In the film there is but one character, the late Richard Proenneke. This diesel engine mechanic strode into the forest at Twin Lakes, Alaska at the age of 51 and did not come out until he was in his 80s. He lived alone for 30 years.

But it is how he lived alone that has Cult of Proenneke followers in awe. For the man ventured into the cold North with a cache of hand tools, a rifle and fishing tip-ups, a modest store of dry goods, and the knowledge and a skill set well hewn to turn a log into anything and everything needed to fashion a life in the wild. The only bit of modern technology he took with him was a small motion picture film camera on a tripod so he could record his daily comings and goings.

The opening frames of the short documentary inspire reverence among cult followers. For a few minutes, viewers watch Proenneke build a log cabin from the ground to the roof peak and fabricate a chimney to carry away wood smoke from a small cast iron stove. In the film frames there is not one power tool to be seen. Proenneke wields hand saws, axes, chisels, knives, draw shaves, and a wooden mallet of his own making. By the first snowfall in September, the cabin is tight, waterproof, and warm. It’s fully outfitted with rustic furniture and utensils, every bowl, plate, cup and saucer fashioned from native wood.

Why are this film and the life it portrays so magnetic? Why does it draw people in by the millions?

I like to think it has to do with the fact that each of us is not very far removed from the days when we all had to forge a life from our local natural environment. In reality, most of us are only four or five generations in time away from living on the land. At the turn of the 20th century, half of the United States population and almost everyone else alive around the globe got up with the dawn to do farm chores.

Step back yet another four generations, and most people around the world heated with wood, cooked with wood, walked or rode a horse, mule, or camelid for transportation, and hauled water by hand. Then, there was no indoor plumbing whatsoever. The bathroom was a latrine. The shower was a Sunday galvanized basin or hollowed log half full of water heated on a wood burning stove or next to a fireplace or even an open fire. The lump of soap to wash with was probably a mixture of wood-ash lye and rendered pork fat.

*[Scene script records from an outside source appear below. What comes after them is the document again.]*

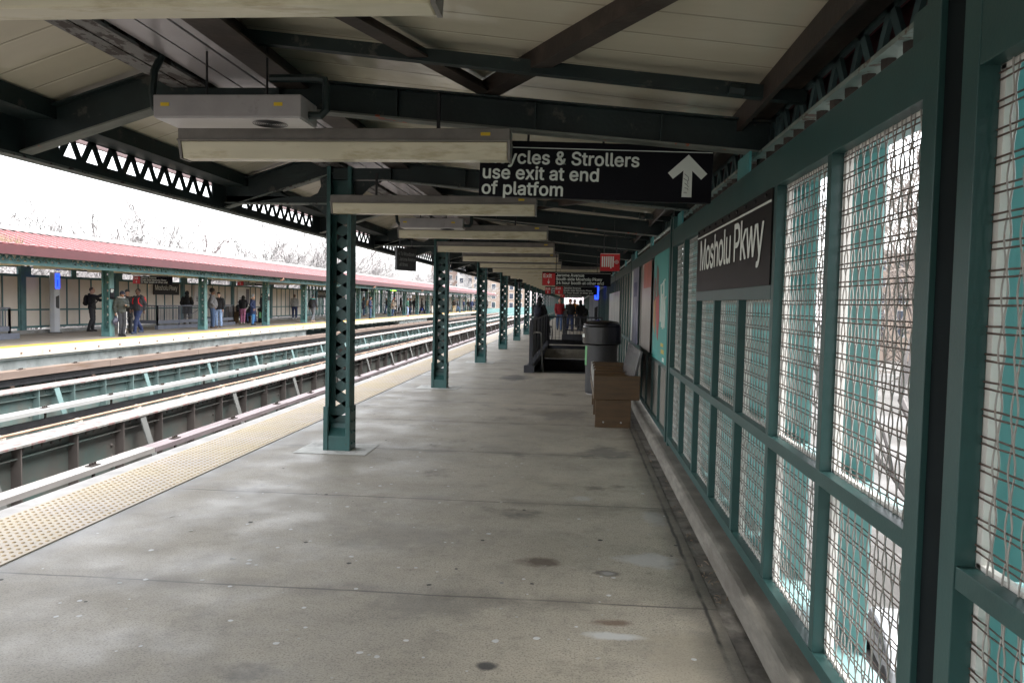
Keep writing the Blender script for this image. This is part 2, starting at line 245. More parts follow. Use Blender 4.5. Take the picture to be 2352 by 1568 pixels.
cream_lens = pm("cream_diffuser", (0.60, 0.55, 0.40), 0.25, 0.08, 2.2, col2=(0.46, 0.40, 0.26), thr=0.60, soft=0.06, s2=2.5, stretch=(1, 4, 4))
black_metal = pm("black_metal", (0.012, 0.012, 0.014), 0.4, 0.3, 5, 0.05, 60)
black_rail = pm("charcoal_rail", (0.03, 0.031, 0.038), 0.5, 0.2, 5)
grey_rail = pm("slate_rail", (0.10, 0.11, 0.14), 0.5, 0.15, 5)
steel_rail = pm("running_rail", (0.10, 0.085, 0.075), 0.4, 0.3, 8, metal=0.5)
rubber = pm("dark_rail", (0.022, 0.022, 0.024), 0.45, 0.3, 6)
sign_black = pm("sign_black", (0.004, 0.004, 0.007), 0.45, 0.1, 3, spec=0.15)
sign_char = pm("sign_charcoal", (0.007, 0.007, 0.007), 0.45, 0.1, 3, spec=0.2)
sign_red = pm("sign_red", (0.55, 0.016, 0.02), 0.4, 0.05, 3)
sign_white = pm("sign_white", (0.72, 0.76, 0.70), 0.5, 0.03, 3)
beige = pm("beige_panel", (0.52, 0.47, 0.41), 0.5, 0.06, 1.5, 0.08, 120)
beige_glossy = pm("beige_glossy", (0.34, 0.32, 0.285), 0.22, 0.07, 1.5)
conc_kerb = pm("kerb_concrete", (0.205, 0.19, 0.16), 0.85, 0.25, 9, 0.5, 40, col2=(0.13, 0.115, 0.095), thr=0.52, soft=0.12, s2=2.2, stretch=(1, .5, 3))
conc_edge = pm("edge_concrete", (0.46, 0.44, 0.415), 0.8, 0.12, 4, 0.2, 40, col2=(0.36, 0.34, 0.32), thr=0.62, soft=0.1, s2=3)
conc_old = pm("old_concrete", (0.22, 0.22, 0.21), 0.85, 0.25, 2, 0.4, 20, col2=(0.10, 0.09, 0.08), thr=0.60, soft=0.12, s2=1.5)
wood_bench = pm("bench_wood", (0.078, 0.042, 0.015), 0.38, 0.25, 3, 0.1, 40, stretch=(1, 1, 7))
wood_board = pm("silver_board", (0.25, 0.237, 0.225), 0.7, 0.15, 2, 0.2, 30, stretch=(6, .6, 6))
wood_brown = pm("brown_board", (0.17, 0.125, 0.10), 0.7, 0.15, 1.5, 0.2, 30, col2=(0.12, 0.065, 0.03), thr=0.64, soft=0.1, s2=1.0, stretch=(4, .5, 4))
wood_grey = pm("grey_board", (0.17, 0.14, 0.145), 0.75, 0.2, 2, 0.25, 30, stretch=(6, .6, 6))
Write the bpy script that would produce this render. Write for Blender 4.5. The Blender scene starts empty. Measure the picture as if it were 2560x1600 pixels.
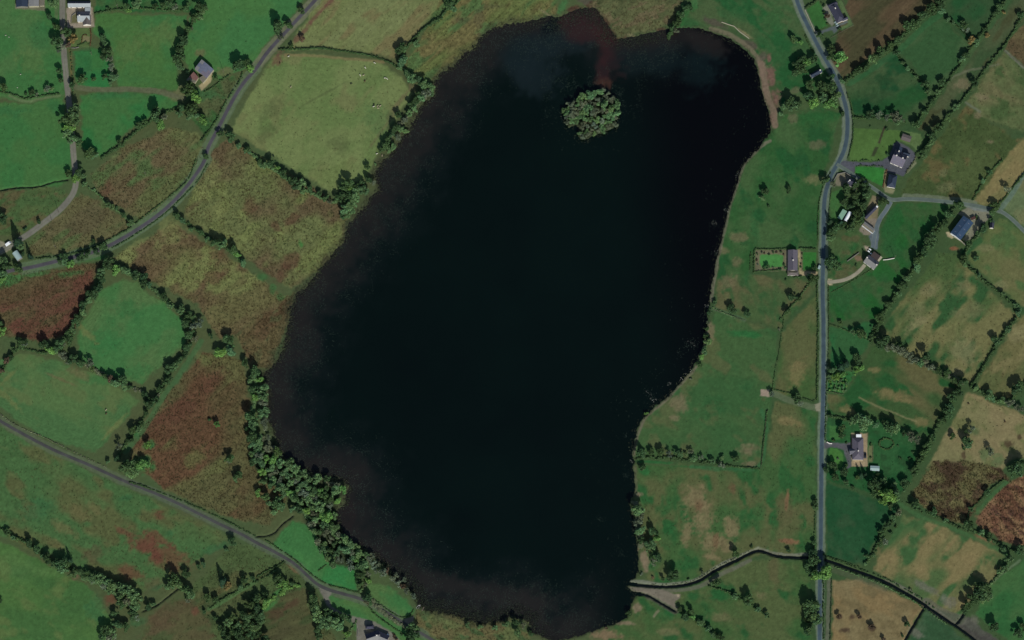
import bpy, bmesh, math, random
import numpy as np
from mathutils import Vector, Matrix
R = random.Random(7); rng = np.random.default_rng(11)
S = bpy.context.scene; COL = S.collection

# ---------------------------------------------------------------- camera, sky, sun, exposure
TILT = math.radians(12); DIST = 2600.0; MPP = 0.30          # metres per photograph pixel at the lake surface
camd = bpy.data.cameras.new('camera'); cam = bpy.data.objects.new('camera', camd); COL.objects.link(cam)
cam.location = (0, -DIST*math.sin(TILT), DIST*math.cos(TILT)); cam.rotation_euler = (TILT, 0, 0)
camd.sensor_width = 36; camd.lens = 36*DIST/(2560*MPP); camd.clip_start = 50; camd.clip_end = 9000
S.camera = cam
SUN_EL = math.radians(39); sx, sy = 0.32, -0.95               # towards the sun: south-south-east
w = bpy.data.worlds.new('World'); S.world = w; w.use_nodes = True
nt = w.node_tree; nt.nodes.clear()
sky = nt.nodes.new('ShaderNodeTexSky'); sky.sky_type = 'NISHITA'; sky.sun_disc = False
sky.sun_elevation = SUN_EL; sky.sun_rotation = math.atan2(sx, sy)
bg = nt.nodes.new('ShaderNodeBackground'); bg.inputs[1].default_value = 0.085
wo = nt.nodes.new('ShaderNodeOutputWorld')
nt.links.new(sky.outputs[0], bg.inputs[0]); nt.links.new(bg.outputs[0], wo.inputs[0])
sd_ = bpy.data.lights.new('sun', 'SUN'); sd_.energy = 4.0; sd_.angle = math.radians(0.53); sd_.color = (1, 0.955, 0.89)
sun = bpy.data.objects.new('sun', sd_); COL.objects.link(sun)
sun.rotation_euler = Vector((sx*math.cos(SUN_EL), sy*math.cos(SUN_EL), math.sin(SUN_EL))).to_track_quat('Z', 'Y').to_euler()
vs = S.view_settings; vs.view_transform = 'Standard'; vs.look = 'None'; vs.gamma = 1; vs.use_curve_mapping = False; vs.exposure = 0.0

# ---------------------------------------------------------------- survey: photograph pixels <-> ground
CT, ST = math.cos(TILT), math.sin(TILT)
def W(px, py, h=0.0):                                       # pixel -> world point at height h
    u = (px-1280)*MPP; v = (800-py)*MPP
    dx, dy, dz = u, v*CT+DIST*ST, v*ST-DIST*CT
    t = (h-DIST*CT)/dz
    return (dx*t, -DIST*ST+dy*t, h)
def to_px(x, y):                                            # ground point -> pixel (numpy)
    ry = y+DIST*ST; rz = -DIST*CT
    d = -(ry*(-ST)+rz*CT)
    vv = ry*CT+rz*ST
    return 1280+x*DIST/d/MPP, 800-vv*DIST/d/MPP
def T(r, c):
    return lambda *p: [(640*c+x/3.78, 400*r+y/3.78) for x, y in p]
def Z(ox, oy, s):
    return lambda *p: [(ox+x/s, oy+y/s) for x, y in p]
def FV(*p): return [(x*1.0583, y*1.0583) for x, y in p]
T00,T01,T02,T03 = T(0,0),T(0,1),T(0,2),T(0,3)
T10,T11,T12,T13 = T(1,0),T(1,1),T(1,2),T(1,3)
T20,T21,T22,T23 = T(2,0),T(2,1),T(2,2),T(2,3)
T30,T31,T32,T33 = T(3,0),T(3,1),T(3,2),T(3,3)
def lin(c):
    c = np.asarray(c, float)/255.0
    return np.where(c <= .04045, c/12.92, ((c+.055)/1.055)**2.4)
KG = np.array([1.12, 1.06, 0.98])                           # light on level ground: albedo = seen colour / KG
def alb(c, k=1.0): return np.clip(lin(c)/KG/k, .001, .85)

# ---------------------------------------------------------------- noise
TAB = rng.random((512, 512)).astype(np.float32)
def vn(x, y):
    xi = np.floor(x).astype(np.int64); yi = np.floor(y).astype(np.int64)
    fx = (x-xi).astype(np.float32); fy = (y-yi).astype(np.float32)
    fx = fx*fx*(3-2*fx); fy = fy*fy*(3-2*fy)
    a = TAB[yi & 511, xi & 511]; b = TAB[yi & 511, (xi+1) & 511]
    c = TAB[(yi+1) & 511, xi & 511]; d = TAB[(yi+1) & 511, (xi+1) & 511]
    return (a*(1-fx)+b*fx)*(1-fy)+(c*(1-fx)+d*fx)*fy
def fbm(x, y, s, o=0, n=3, ang=0.0, st=1.0):
    ca, sa = math.cos(ang), math.sin(ang)
    u = (x*ca+y*sa)/(s*st); v = (-x*sa+y*ca)/s
    out = 0; a = 1; tot = 0
    for k in range(n):
        out = out+a*vn(u*2**k+o*17.3+k*5.1, v*2**k+o*9.7+k*3.3); tot += a; a *= .55
    return out/tot
def sstep(a, b, x):
    t = np.clip((x-a)/(b-a), 0, 1); return t*t*(3-2*t)

# ---------------------------------------------------------------- ground grid arrays
ST_ = 0.75
gx = np.arange(-402, 402.1, ST_); gy = np.arange(-264, 266.1, ST_)
GX, GY = np.meshgrid(gx, gy); H_, W_ = GX.shape
PX, PY = to_px(GX, GY)
wn = [fbm(PX, PY, 22, k, 2)-.5 for k in (1, 2)]
fn = [fbm(PX, PY, 6, k, 2)-.5 for k in (3, 4)]
WX = PX+wn[0]*13+fn[0]*6; WY = PY+wn[1]*13+fn[1]*6
white = rng.random(PX.shape).astype(np.float32)-.5
grain = (white*.75+fn[0]*1.1).astype(np.float32)
def sl(pts, m):                                             # index window round a pixel polygon
    xs = [p[0] for p in pts]; ys = [p[1] for p in pts]
    x0 = W(min(xs)-m, 800)[0]*1.08 if min(xs) < 1280 else W(min(xs)-m, 800)[0]*.92
    x1 = W(max(xs)+m, 800)[0]*1.08 if max(xs) > 1280 else W(max(xs)+m, 800)[0]*.92
    y1 = W(1280, min(ys)-m)[1]; y0 = W(1280, max(ys)+m)[1]
    i0 = max(0, int((y0-gy[0])/ST_)-2); i1 = min(H_, int((y1-gy[0])/ST_)+3)
    j0 = max(0, int((x0-gx[0])/ST_)-2); j1 = min(W_, int((x1-gx[0])/ST_)+3)
    return (slice(max(i0, 0), max(i1, 0)), slice(max(j0, 0), max(j1, 0)))
def segd(x, y, pts, closed):
    n = len(pts); d2 = np.full(x.shape, 1e9)
    for k in range(n if closed else n-1):
        ax, ay = pts[k]; bx, by = pts[(k+1) % n]
        vx, vy = bx-ax, by-ay; L = vx*vx+vy*vy+1e-9
        t = np.clip(((x-ax)*vx+(y-ay)*vy)/L, 0, 1)
        d2 = np.minimum(d2, (x-ax-t*vx)**2+(y-ay-t*vy)**2)
    return np.sqrt(d2)
def inside(x, y, pts):
    ins = np.zeros(np.shape(x), bool); n = len(pts)
    for k in range(n):
        ax, ay = pts[k]; bx, by = pts[(k+1) % n]
        if ay == by: continue
        ins ^= ((ay > y) != (by > y)) & (x < (bx-ax)*(y-ay)/(by-ay)+ax)
    return ins
def sdf(x, y, pts):
    d = segd(x, y, pts, True); return np.where(inside(x, y, pts), d, -d)
def smooth(pts, closed=False, it=2):
    for _ in range(it):
        q = []; n = len(pts)
        if not closed: q.append(pts[0])
        for k in range(n if closed else n-1):
            a = pts[k]; b = pts[(k+1) % n]
            q += [(a[0]*.75+b[0]*.25, a[1]*.75+b[1]*.25), (a[0]*.25+b[0]*.75, a[1]*.25+b[1]*.75)]
        if not closed: q.append(pts[-1])
        pts = q
    return pts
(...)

Wind back the clock another four generations and life for many on the American frontier consisted of long days felling trees with an ax and bucking them up for firewood, planting corn fields and gardens in drained beaver bogs or horse-plowed fields, cooking on fireplace coals, and the like.

Today, virtually no one can imagine the labor, the sheer toil our forebears shouldered in order to craft a nation out of the continent’s forests and plains. But some hunger for something altogether real, something hard and physical, something raw and challenging, something to test our mettle when the greatest challenge many of us face is commuter traffic and deadening office hours.

And then Richard Proenneke appears on a screen. The few minutes of film are hypnotic. Suddenly there is someone in our sights who turns our mass-culture myths upside down. What is success, if all one does is pay someone wage money for a house to live in, a car payment, and a cart full of groceries? What is a life if it is lived seven hours a day in front of a television and an iPhone screen consuming images and dialog fashioned by media mogul corporations in New York or Los Angeles?

Here on Youtube is a fellow human who stepped out of the cash and dash economy, the globalized, homogenized uni-culture and seems content, at ease, and happy to live simply and in complete harmony with his very wild and remote surroundings.

Not one in a thousand would take the first step on the journey that Mr. Proenneke took away from our mass-culture addiction. But the yearning to break away no doubt quickens the hearts of millions who sit through that short documentary film.

Although the site of Proenneke’s cabin at Lake Clark National Park is located in remote southwest Alaska, hundreds make the pilgrimage each year during the brief summer, flying in via float plane. There the 200 square-foot log cabin rests within a gigantic landscape overwhelmed with continental silence. In this setting, people come to pay homage to Proenneke, and to mourn the loss of human existence lived well on nature’s terms.